DxOMark's measured ISOs vs. manufacturer ISOs

Started Mar 13, 2013 | Discussions thread
Jack Hogan Veteran Member • Posts: 6,982
Re: DxOMark's measured ISOs vs. manufacturer ISOs

Mjankor wrote:

Jack Hogan wrote:

Mjankor wrote:

For approximately equal output image brightness the numbers would be

Buzzzz! Reread previous posts. Exposure is only loosely tied to brightness.

Personally I'd have thought the best way to check IQ of a camera against other cameras if you were concerned about ISO would be to shoot the same scene with both cameras with the same shutter speed, ISO and aperture and have a look at the resulting photos. Maybe I'm a bit old school that way.

Nobody's stopping you from doing that, in fact you can check DPR's 'comparometer' as per my previous post.

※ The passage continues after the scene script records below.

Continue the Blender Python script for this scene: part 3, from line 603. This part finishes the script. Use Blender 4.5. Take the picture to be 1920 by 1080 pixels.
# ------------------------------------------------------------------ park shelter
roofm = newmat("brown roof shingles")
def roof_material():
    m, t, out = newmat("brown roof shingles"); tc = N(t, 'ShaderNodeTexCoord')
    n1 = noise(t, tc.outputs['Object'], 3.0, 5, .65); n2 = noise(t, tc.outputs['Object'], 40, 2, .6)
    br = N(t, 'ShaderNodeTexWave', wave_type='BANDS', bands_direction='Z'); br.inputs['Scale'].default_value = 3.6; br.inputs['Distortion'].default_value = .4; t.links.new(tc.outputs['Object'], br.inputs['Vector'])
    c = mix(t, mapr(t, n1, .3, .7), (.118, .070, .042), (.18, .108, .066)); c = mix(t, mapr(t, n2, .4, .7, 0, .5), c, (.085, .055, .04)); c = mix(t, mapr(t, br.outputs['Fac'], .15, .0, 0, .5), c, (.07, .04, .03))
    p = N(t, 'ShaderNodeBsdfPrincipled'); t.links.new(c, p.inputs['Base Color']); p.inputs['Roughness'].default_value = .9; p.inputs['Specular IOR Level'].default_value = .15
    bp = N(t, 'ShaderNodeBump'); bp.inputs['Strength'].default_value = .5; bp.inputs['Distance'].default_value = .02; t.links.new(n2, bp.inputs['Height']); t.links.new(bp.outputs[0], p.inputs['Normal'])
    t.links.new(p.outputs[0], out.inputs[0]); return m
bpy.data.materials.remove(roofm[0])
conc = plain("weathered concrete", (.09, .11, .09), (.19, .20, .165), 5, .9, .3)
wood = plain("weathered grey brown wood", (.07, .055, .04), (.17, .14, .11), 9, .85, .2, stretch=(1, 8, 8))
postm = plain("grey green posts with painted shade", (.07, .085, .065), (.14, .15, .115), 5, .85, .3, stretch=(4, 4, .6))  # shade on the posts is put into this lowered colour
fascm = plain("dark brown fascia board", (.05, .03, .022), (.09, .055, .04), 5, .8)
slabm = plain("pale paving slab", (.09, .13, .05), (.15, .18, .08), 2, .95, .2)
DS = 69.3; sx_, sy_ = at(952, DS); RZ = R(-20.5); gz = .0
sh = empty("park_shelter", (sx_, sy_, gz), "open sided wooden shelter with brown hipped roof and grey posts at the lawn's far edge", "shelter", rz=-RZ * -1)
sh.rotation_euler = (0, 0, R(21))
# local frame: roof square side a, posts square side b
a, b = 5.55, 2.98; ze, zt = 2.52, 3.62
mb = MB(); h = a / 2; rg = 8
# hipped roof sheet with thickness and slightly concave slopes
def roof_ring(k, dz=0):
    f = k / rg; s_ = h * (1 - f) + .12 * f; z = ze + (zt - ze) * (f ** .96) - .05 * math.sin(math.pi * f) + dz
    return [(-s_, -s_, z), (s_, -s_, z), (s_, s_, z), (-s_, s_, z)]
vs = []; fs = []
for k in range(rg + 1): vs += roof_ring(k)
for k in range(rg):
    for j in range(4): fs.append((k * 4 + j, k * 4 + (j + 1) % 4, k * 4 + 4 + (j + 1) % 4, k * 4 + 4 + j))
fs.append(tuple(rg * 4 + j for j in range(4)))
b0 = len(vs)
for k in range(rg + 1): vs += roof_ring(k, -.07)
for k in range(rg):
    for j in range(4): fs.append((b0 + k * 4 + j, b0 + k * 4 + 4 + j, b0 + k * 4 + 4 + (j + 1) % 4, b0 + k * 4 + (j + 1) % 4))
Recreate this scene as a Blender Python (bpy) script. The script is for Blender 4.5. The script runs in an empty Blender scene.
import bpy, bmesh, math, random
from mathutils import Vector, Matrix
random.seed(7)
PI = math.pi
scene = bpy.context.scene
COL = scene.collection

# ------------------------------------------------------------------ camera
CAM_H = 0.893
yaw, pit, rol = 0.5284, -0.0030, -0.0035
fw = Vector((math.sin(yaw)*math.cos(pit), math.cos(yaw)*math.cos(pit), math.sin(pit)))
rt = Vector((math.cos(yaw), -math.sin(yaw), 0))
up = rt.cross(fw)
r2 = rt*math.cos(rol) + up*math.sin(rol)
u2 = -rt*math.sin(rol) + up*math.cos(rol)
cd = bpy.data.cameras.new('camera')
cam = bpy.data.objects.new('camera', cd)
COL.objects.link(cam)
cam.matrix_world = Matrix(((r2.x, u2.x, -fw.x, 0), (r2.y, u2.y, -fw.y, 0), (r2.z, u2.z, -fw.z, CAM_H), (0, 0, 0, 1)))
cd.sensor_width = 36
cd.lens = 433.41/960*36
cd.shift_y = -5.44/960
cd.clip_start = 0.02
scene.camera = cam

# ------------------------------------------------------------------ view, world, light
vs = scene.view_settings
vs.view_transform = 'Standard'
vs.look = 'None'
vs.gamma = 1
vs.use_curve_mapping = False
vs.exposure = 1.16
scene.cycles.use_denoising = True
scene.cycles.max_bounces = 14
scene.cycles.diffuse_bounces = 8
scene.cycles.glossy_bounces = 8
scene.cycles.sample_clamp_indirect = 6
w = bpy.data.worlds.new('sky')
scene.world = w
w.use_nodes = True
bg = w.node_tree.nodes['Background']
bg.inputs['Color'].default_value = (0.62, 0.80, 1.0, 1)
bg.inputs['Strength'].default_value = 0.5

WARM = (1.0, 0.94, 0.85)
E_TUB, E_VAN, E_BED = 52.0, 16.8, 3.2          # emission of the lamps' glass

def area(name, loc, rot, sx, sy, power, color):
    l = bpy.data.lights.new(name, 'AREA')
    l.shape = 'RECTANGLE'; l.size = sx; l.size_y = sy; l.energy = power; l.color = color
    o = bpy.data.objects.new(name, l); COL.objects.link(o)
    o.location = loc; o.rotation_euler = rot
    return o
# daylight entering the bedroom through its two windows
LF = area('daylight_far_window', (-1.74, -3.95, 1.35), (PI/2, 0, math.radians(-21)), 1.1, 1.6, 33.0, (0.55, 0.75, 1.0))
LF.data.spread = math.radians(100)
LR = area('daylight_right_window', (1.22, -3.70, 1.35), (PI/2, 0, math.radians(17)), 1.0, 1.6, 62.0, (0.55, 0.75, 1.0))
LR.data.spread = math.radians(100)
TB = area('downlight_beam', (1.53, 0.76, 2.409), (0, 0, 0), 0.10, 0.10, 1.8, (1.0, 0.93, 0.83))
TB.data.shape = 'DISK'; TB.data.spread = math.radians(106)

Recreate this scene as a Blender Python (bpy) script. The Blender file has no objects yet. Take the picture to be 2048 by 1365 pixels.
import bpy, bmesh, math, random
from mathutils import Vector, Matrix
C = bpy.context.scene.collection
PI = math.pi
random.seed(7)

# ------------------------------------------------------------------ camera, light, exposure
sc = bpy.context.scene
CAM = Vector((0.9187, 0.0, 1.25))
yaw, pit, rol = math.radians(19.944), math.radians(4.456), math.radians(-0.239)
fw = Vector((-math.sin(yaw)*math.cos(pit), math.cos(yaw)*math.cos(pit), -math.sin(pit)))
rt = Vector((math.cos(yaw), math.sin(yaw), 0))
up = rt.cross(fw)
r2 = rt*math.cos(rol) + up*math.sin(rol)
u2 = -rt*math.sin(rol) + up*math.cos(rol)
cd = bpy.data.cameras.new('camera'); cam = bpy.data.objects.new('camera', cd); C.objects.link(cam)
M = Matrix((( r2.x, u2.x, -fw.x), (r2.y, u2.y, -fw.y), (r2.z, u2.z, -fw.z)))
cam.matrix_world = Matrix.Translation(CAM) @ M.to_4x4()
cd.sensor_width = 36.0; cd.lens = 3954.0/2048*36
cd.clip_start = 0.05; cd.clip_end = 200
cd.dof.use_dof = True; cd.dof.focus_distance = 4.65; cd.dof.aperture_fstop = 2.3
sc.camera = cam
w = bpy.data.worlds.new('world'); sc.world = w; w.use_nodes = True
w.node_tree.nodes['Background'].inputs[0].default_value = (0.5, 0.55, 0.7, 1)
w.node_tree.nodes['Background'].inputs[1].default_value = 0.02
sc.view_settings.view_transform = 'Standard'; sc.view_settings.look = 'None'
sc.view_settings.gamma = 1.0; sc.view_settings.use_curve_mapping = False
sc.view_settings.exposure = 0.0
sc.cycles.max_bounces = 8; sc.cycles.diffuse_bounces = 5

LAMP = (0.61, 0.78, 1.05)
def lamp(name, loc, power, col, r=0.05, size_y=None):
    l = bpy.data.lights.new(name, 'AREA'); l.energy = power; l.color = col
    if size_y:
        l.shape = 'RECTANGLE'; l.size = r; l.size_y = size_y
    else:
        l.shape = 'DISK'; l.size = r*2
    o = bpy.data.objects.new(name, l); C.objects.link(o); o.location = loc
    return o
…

Too bad that if one manufacturer calls ISO 400 what another calls ISO 1600 you'd be unknowingly coming to the completely wrong conclusion... alas, for some ignorance is bliss


Well, I'm trying to get you to explain a way we can test this out, or something we should look for in testing between cameras, but you're not being very specific with testing ideas.

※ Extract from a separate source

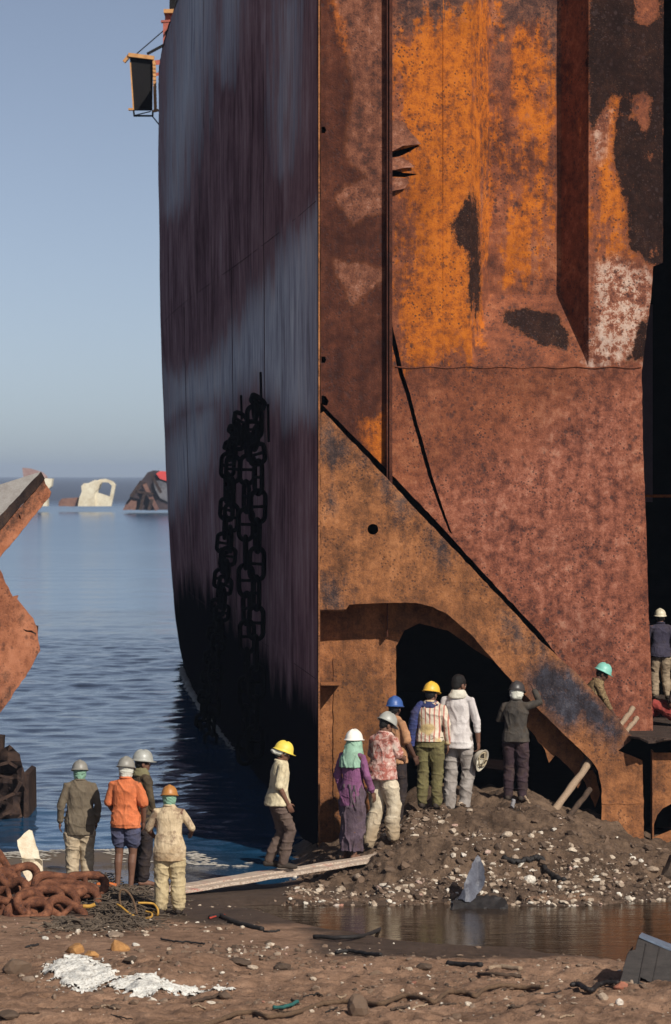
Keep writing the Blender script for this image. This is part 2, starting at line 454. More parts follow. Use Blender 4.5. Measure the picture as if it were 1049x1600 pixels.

What do you mean?  When I suggested settings you said not to change anything

DXO's ISO doesn't relate to metering, or to the final image brightness, so what is the point.

It relates to Exposure.  That's a mother of a point for photographers.

Could you please explain the effects of this "Too bad that if one manufacturer calls ISO 400 what another calls ISO 1600" with regard to shutter speed, and ISO to achieve a final photo, and the noise level of that photo.

Exposure is only determined by shutter speed and f/number, all other things being equal.  It represents an actual number of photons hitting the sensor.  Double the Exposure, double the number of photons hitting it.  The number of photons hitting a sensor is a major determinant of IQ.  The larger the number the better the IQ.

ISO by itself has nothing to do with Exposure in a DSC.  If you double the ISO while keeping ss and f/n constant the number of photons hitting the sensor remains the same (remember what I said about IQ).  What changes are the output brightness values.  Now read this , something that Gordon alluded to earlier in this thread.

Happy to answer any further questions tomorrrow.